FOIMan highlights an FTT decision which provides the latest word on accessing information from housing associations.

Despite governments undertaking to examine the addition of housing associations to the Freedom of Information Act’s (FOIA’s) coverage, it has yet to happen. The Information Commissioner is the latest to call for this change.

There has been debate though as to whether Housing Associations are subject to the Environmental Information Regulations (EIRs). Generally the Information Commissioner has decided not, but last year she put the cat amongst the proverbial pigeons with a decision that an East London housing association was subject due to its ‘special powers’. Lynn Wyeth wrote an excellent piece in the Freedom of Information Journal in the Autumn comparing the Commissioner’s decisions on this issue and seeking to explain why the decision in relation to Poplar Housing and Regeneration Community Association (Poplar HARCA) was different. In summary: it’s complicated.

Well, the FTT has now decided that perhaps it isn’t complicated after all: they’ve upheld Poplar HARCA’s appeal and have concluded that it is not subject to the EIRs. In the course of the appeal, the Commissioner in fact suggested that she’d got it wrong in an earlier case (Richmond – FER0700353), which explained the variation. The FTT agreed that the Commissioner had got it wrong, but in their view it was the Poplar decision that was incorrect. 

As with a lot of disputes over the coverage of the EIRs in the last few years, the case revolved around the Fish Legal case that was referred to the European Court of Justice in 2014. That case examined the definition of public authority at regulation 2(2)(c) of the EIRs and the underlying Directive.
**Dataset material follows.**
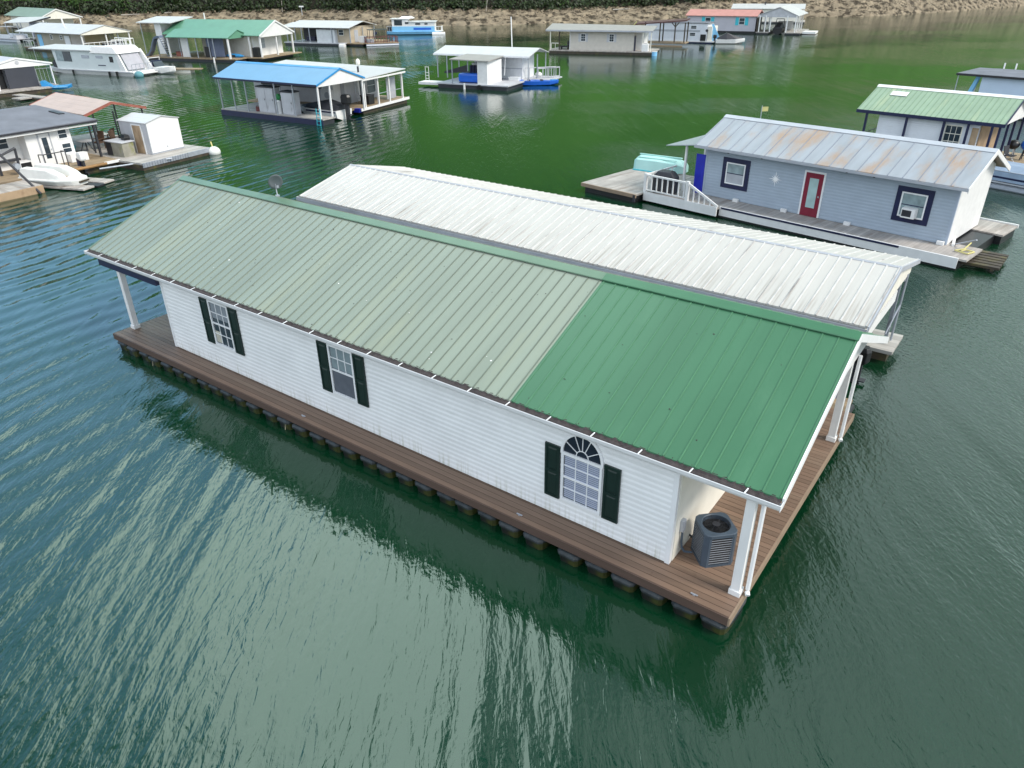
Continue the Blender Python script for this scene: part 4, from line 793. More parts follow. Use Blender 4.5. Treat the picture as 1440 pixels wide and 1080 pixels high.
# ------------------------------------------------------------------ platform with the white shed and tan canopy
B_ = thing('floating_platform', 'grey floating platform with a corrugated edge carrying the white shed', 'dock', (-23.11, 47.26, 0), 62)
P(B_, 'deck', deck_pale, B(0, 0, .34, 5.45, 7.4, .45)); P(B_, 'edging', galv, B(-.02, -.08, .18, 5.4, -.002, .46), *[T((.08 + i * .2, -.09, .2), (.08 + i * .2, -.09, .46), .05, n=6) for i in range(18)]); P(B_, 'float', wood_dark, B(-.05, -.06, -.3, 5.4, 7.3, .17), B(-.05, .05, .171, 5.4, 7.3, .337))
H_ = thing('shed', 'plain white gabled storage shed with a tan door on the floating platform', 'shed', (-23.55, 49.83, .45), 60.8)
P(H_, 'wall', white, PR([(0, 0), (2.54, 0), (2.54, 1.98), (1.25, 2.25), (0, 1.98)], 'y', 0, 2.72)); P(H_, 'roof', roof_plain, SHEET([(-.08, 2.0), (1.25, 2.30), (2.62, 2.0)], 'y', -.06, 2.80, .045)); P(H_, 'side_panel', pale_grey, B(-.02, .03, .02, -.001, 2.69, 1.94)); P(H_, 'drip_trim', galv, B(-.02, -.012, .0, 2.56, -.001, .09), B(-.03, -.012, 0, .04, -.001, 1.95)); P(H_, 'wall_vent', grey_paint, B(1.22, -.02, .28, 1.32, -.002, .38))  # grey side panel puts the shade of the left face into colour
d = P(H_, 'door', wood_tan, HX([(-.06, .55, .02), (-.02, .55, .02), (-.02, 1.35, .02), (-.06, 1.35, .02), (-.06, .55, 1.78), (-.02, .55, 1.78), (-.02, 1.35, 1.78), (-.06, 1.35, 1.78)])); P(d, 'door_trim', white, B(-.07, 1.36, 0, -.02, 1.44, 1.86), B(-.07, .46, 0, -.02, .54, 1.86), B(-.07, .55, 1.79, -.02, 1.35, 1.86))
q = thing('counter', 'mould stained pale counter box beside the shed door', 'counter', sub(H_, -.95, 1.75, 0), 60.8); P(q, 'body', concrete_m, B(-.45, -.85, 0, .4, .8, .88)); P(q, 'worktop', pale_grey, B(-.52, -.92, .88, .47, .87, .94), bevel=.01); P(q, 'side_panel', dark, B(-.47, .25, .05, -.451, .8, .85))
q = thing('portable_grill', 'small black portable grill on top of the stained counter', 'grill', sub(H_, -.62, 1.5, .94), 50); P(q, 'firebox', black, B(-.2, -.28, .05, .2, .28, .2), bevel=.03); P(q, 'lid', black, LOFT([[(-.2, -.28, .2), (.2, -.28, .2), (.2, .28, .2), (-.2, .28, .2)], [(-.12, -.25, .34), (.12, -.25, .34), (.12, .25, .34), (-.12, .25, .34)]])); P(q, 'foot', dark, B(-.18, -.25, 0, -.14, .25, .05), B(.14, -.25, 0, .18, .25, .05))
q = thing('mooring_buoy', 'round white float tied at the platform corner', 'buoy', (*sub(B_, 5.6, -.15)[:2], .0), 0); P(q, 'ball', foam_white, ELL((0, 0, .14), .42, .42, .36, 16, 10), smooth=True); P(q, 'eye', yellow, T((-.15, .25, .4), (-.25, .35, .75), .05))
K_ = thing('canopy', 'tan metal carport canopy with rust red edge trim on thin posts', 'canopy', (-33.98, 55.2, 0), -37.4)
P(K_, 'roof', roof_tan, SHEET([(0, 2.9), (1.95, 3.5), (4.2, 2.9)], 'x', .2, 8.0, .05)); P(K_, 'rake_trim', rust_edge, SHEET([(-.03, 2.915), (1.95, 3.515), (4.23, 2.915)], 'x', 8.003, 8.06, .17)); P(K_, 'rake_trim', rust_edge, SHEET([(-.03, 2.915), (1.95, 3.515), (4.23, 2.915)], 'x', .14, .197, .17))
posts(K_, dark, [(7.8, .2), (7.8, 2.0), (7.8, 4.0), (.4, .2), (.4, 4.0), (4, 4.0), (4, .2)], .45, 2.9, .04)
q = thing('floating_platform', 'pale cluttered platform under the tan canopy', 'dock', (-33.98, 55.2, 0), -37.4); P(q, 'deck', deck_pale, B(.2, -1.2, .33, 8.4, 4.3, .44)); P(q, 'float', wood_dark, B(.3, -1.1, -.3, 8.3, 4.2, .327))
for i, (x, y, rz, lab) in enumerate([(6.6, 1.1, 20, 'brown patio chair nearest the gable edge under the tan canopy'), (7.2, 2.1, 120, 'brown patio chair turned sideways behind the others under the canopy'), (5.9, 2.2, -60, 'brown patio chair deepest in the shade under the tan canopy')]):
    q = thing('patio_chair', lab, 'chair', sub(K_, x, y, .45), yawof(K_, rz), 'chairs under the tan canopy'); bm_ = mat('brown_wicker', (.10, .06, .04), .8, .2, 6)
    P(q, 'seat', bm_, B(-.27, -.27, .38, .27, .27, .46)); P(q, 'backrest', bm_, HX([(-.27, .22, .46), (.27, .22, .46), (.27, .28, .46), (-.27, .28, .46), (-.25, .34, 1.1), (.25, .34, 1.1), (.25, .40, 1.1), (-.25, .40, 1.1)]))
    for sx in (-.24, .24):
        P(q, 'armrest', bm_, B(sx - .03, -.27, .62, sx + .03, .28, .67))
        for sy in (-.24, .24): P(q, 'leg', bm_, B(sx - .025, sy - .025, 0, sx + .025, sy + .025, .38 if sy > 0 else .62))
q = thing('patio_table', 'round patio table with dark legs among the brown chairs', 'table', sub(K_, 6.9, .1, .45), 0); P(q, 'top', pale_grey, T((0, 0, .68), (0, 0, .72), .5, n=16)); [P(q, 'leg', dark, T((.1 * math.cos(a), .1 * math.sin(a), .68), (.4 * math.cos(a), .4 * math.sin(a), 0), .025)) for a in (.4, 2.0, 3.5, 5.1)]
q = thing('storage_tub', 'turquoise plastic tub on the pale deck near the patio chairs', 'tub', sub(K_, 6.3, -.75, .45), 15); P(q, 'body', turq, LOFT([[(-.28, -.2, 0), (.28, -.2, 0), (.28, .2, 0), (-.28, .2, 0)], [(-.34, -.25, .36), (.34, -.25, .36), (.34, .25, .36), (-.34, .25, .36)]])); P(q, 'lid', turq, B(-.36, -.27, .36, .36, .27, .41), bevel=.01)

# ------------------------------------------------------------------ dark-fronted boathouse behind, with the blue pedal boat
D_ = thing('boathouse', 'boathouse with a white gable over a dark slate front at the left edge', 'boathouse', (-52.69, 83.28, 0), 53.6)
P(D_, 'roof', roof_lav, SHEET([(-2.1, 2.72), (1.38, 3.46), (4.85, 2.72)], 'y', -.12, 9, .06)); P(D_, 'gable_panel', white, PR([(-1.9, 2.5), (4.65, 2.5), (4.65, 2.68), (1.38, 3.38), (-1.9, 2.68)], 'y', -.08, -.02)); P(D_, 'rake_trim', white_trim, SHEET([(-2.12, 2.735), (1.38, 3.475), (4.87, 2.735)], 'y', -.16, -.123, .16)); P(D_, 'medallion', pale_grey, T((1.38, -.11, 2.98), (1.38, -.081, 2.98), .2, n=12))
P(D_, 'wall', mat('slate_panel', (.045, .050, .065), .6, .08, 1), B(.0, .0, .5, 3.0, .06, 2.55)); P(D_, 'wall', black, B(-1.8, .6, .5, -.01, .66, 2.6)); P(D_, 'wall', lap_white, B(-1.8, 2, .5, 3.0, 8, 2.6)); P(D_, 'side_wall', pale_grey, B(3.0, .1, .5, 3.06, 1.9, 2.5))
P(D_, 'railing', galv, RAIL([(3.1, .1), (4.6, .1)], .5, 1.7, .35, .02)); posts(D_, white, [(4.7, .1), (-1.9, .1), (4.7, 4.5), (4.7, 8.7)], .5, 2.72, .05)
P(D_, 'deck', deck_grey, B(-4, -1.9, .38, 3.4, .0, .5), B(-4, .001, .38, 5.0, 8.8, .499)); P(D_, 'float', wood_dark, B(-4, -1.8, -.3, 3.3, 8.6, .377)); P(D_, 'bin', white, T((-1.4, -.6, .5), (-1.4, -.6, 1.05), .25, .28, 10))
q = thing('pedal_boat', 'mid blue pedal boat pulled up beside the dark boathouse', 'boat', sub(D_, 4.2, -.9, .25), 20)
P(q, 'hull', mid_blue, LOFT([[(x, -b, .12 + l), (x, -b * .8, -.12 + l), (x, b * .8, -.12 + l), (x, b, .12 + l), (x, b * .95, .2 + l), (x, -b * .95, .2 + l)] for x, b, l in ((-1.5, .62, 0), (-.8, .78, 0), (.6, .78, 0), (1.35, .6, .08), (1.6, .4, .16))])); P(q, 'seat', mid_blue, HX([(-1.2, -.6, .2), (-.2, -.6, .2), (-.2, .6, .2), (-1.2, .6, .2), (-1.25, -.6, .75), (-.95, -.6, .75), (-.95, .6, .75), (-1.25, .6, .75)])); P(q, 'trim', sky_blue, B(-.1, -.80, .10, 1.3, -.76, .16))
q = thing('finger_dock', 'broken weathered boards floating between dark boathouse and tan canopy', 'dock', (-46.5, 78.5, 0), -30)
P(q, 'deck', deck_grey, B(-5, -.4, .2, 5.5, .5, .3), B(-3, -1.6, .15, -1.5, -.41, .25), B(2.0, .51, .18, 4.2, 1.2, .28)); P(q, 'float', wood_dark, B(-4.8, -.35, -.3, 5.3, .45, .19))

# ------------------------------------------------------------------ blue-roofed slip and the white house behind it
Z = thing('boat_slip', 'open boat slip with a bright blue metal gable roof on thin posts', 'boat slip', (-25.48, 68.8, 0), -31)
P(Z, 'roof', roof_blue, SHEET([(-.05, 3.1), (2.85, 4.08), (5.75, 3.1)], 'x', -.3, 11.9, .05)); P(Z, 'ridge_cap', mid_blue, SHEET([(2.6, 4.02), (2.85, 4.12), (3.1, 4.02)], 'x', -.31, 11.91, .012)); P(Z, 'eave_trim', navy, B(-.3, -.08, 2.95, 11.9, -.053, 3.09)); P(Z, 'rake_trim', mid_blue, SHEET([(-.07, 3.11), (2.85, 4.1), (5.77, 3.11)], 'x', 11.903, 11.94, .14)); P(Z, 'gable_panel', white, PR([(.05, 2.9), (5.65, 2.9), (5.65, 3.06), (2.85, 3.99), (.05, 3.06)], 'x', 11.8, 11.85))
posts(Z, galv, [(x, .12) for x in (.15, 1.8, 3.4, 6.9, 9.0)] + [(.15, 5.5), (1.8, 5.5), (3.4, 5.5)], .5, 3.0, .04); posts(Z, white, [(11.75, .15), (11.75, 1.5), (11.75, 5.5)], .5, 2.95, .06)
P(Z, 'deck', deck_pale, B(0, 0, .40, 12.1, 1.5, .5), B(0, 1.501, .40, 6.6, 5.6, .499)); P(Z, 'fascia', navy, B(0, -.06, .0, 12.1, -.002, .42)); P(Z, 'float', dark, B(.05, 0, -.3, 12, 1.4, .397), B(.05, 1.5, -.3, 6.5, 5.5, .396)); P(Z, 'roof_beam', dark, B(4.9, .6, 2.72, 11.7, .72, 2.92))
def lockers(x, y, n, lab, wd=.95, h=2.0, m=pale_grey):
    q = thing('storage_cabinet', lab, 'cabinet', sub(Z, x, y, .5), yawof(Z)); P(q, 'body', m, B(0, .02, .0, wd * n, .8, h)); P(q, 'top', dark, B(-.05, -.05, h, wd * n + .05, .85, h + .1))
    for i in range(n): d = P(q, 'door', m, B(i * wd + .02, -.02, .06, (i + 1) * wd - .02, .019, h - .04)); P(d, 'handle', dark, B((i + .85) * wd, -.05, h * .5, (i + .88) * wd, -.02, h * .5 + .15))
lockers(4.5, .35, 2, 'tall pale double cabinet on the deck under the blue roof'); lockers(7.3, .35, 1, 'single pale grey cabinet beside the covered boat under blue roof', 1.3, 1.75)
q = thing('water_tank', 'white upright tank between the pale cabinets under blue roof', 'tank', sub(Z, 6.75, .5, .5), 0); P(q, 'body', white, T((0, 0, 0), (0, 0, .95), .25, n=14), T((0, 0, .95), (0, 0, 1.08), .25, .1, 14)); P(q, 'valve', green_p, ELL((.05, 0, 1.32), .24, .2, .26, 10, 6, .1))
q = thing('bin', 'small white bin at the back of the blue roofed deck', 'bin', sub(Z, 2.6, 4.6, .5), 0); P(q, 'body', white, T((0, 0, 0), (0, 0, .8), .28, .32, 12)); P(q, 'lid', pale_grey, T((0, 0, .8), (0, 0, .86), .34, n=12))
q = thing('fuel_can', 'dark red fuel can at the foot of the pale double cabinet', 'can', sub(Z, 4.15, .5, .5), 20); P(q, 'body', red_rail, B(-.18, -.12, 0, .18, .12, .38), bevel=.02); P(q, 'spout', dark, T((.1, 0, .38), (.2, 0, .52), .025)); P(q, 'handle', red_rail, B(-.12, -.02, .42, .06, .02, .46), B(-.12, -.02, .38, -.09, .02, .42))
q = thing('ski_boat', 'covered ski boat with a big dark outboard under the blue roof', 'boat', sub(Z, 9.3, 3.2, .1), yawof(Z)); P(q, 'hull', white, HULL([(-2.8, .15, .2, .4, .75), (-1.8, .75, -.1, .2, .72), (0, 1.0, -.2, .1, .7), (2.2, 1.0, -.2, .1, .65)])); P(q, 'boat_cover', dark, LOFT([[(x, -b, .71), (x, b, .71), (x, b * .6, h), (x, -b * .6, h)] for x, b, h in ((-2.5, .3, .78), (-1.5, .8, 1.0), (.3, .98, 1.35), (2.1, .95, 1.0))])); outboard(q, 2.6, 0, .45, black, 1.5); P(q, 'stripe', navy, B(-1.2, -1.02, .5, 2.1, -1.0, .62))
q = thing('swim_ladder', 'turquoise ladder hung off the corner of the blue roofed deck', 'ladder', sub(Z, 11.7, -.12, -.2), yawof(Z)); P(q, 'rail', turq, T((-.2, 0, 0), (-.2, .1, 1.5), .03)); P(q, 'rail', turq, T((.2, 0, 0), (.2, .1, 1.5), .03)); [P(q, 'rung', turq, T((-.2, .02 * i, .25 + .3 * i), (.2, .02 * i, .25 + .3 * i), .025)) for i in range(4)]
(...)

It concluded that to ‘carry out functions of public administration’, a body had to have been ‘entrusted with the performance of services under a legal regime’; the services had to be of public interest; and it had to have been vested with ‘special powers’ in order to provide those services.

In the Poplar case, the FTT found that Fish Legal had defined ‘legal regime’ as meaning that there had to be a national law entrusting the body with the performance of those services. This was where the ICO’s case fell down: the FTT could not identify such a law. Without the ‘narrow’ definition of a legal regime set down in Fish Legal, the FTT would have taken a different view – but effectively its hands were tied.

For now then, private housing associations will not be subject to FOI nor the EIRs. Until the government either chooses to extend FOI and the EIRs to them, or inadvertently entrusts them with performance of services under another national law. Or until there is a successful appeal to the Upper Tribunal – whichever of these is sooner.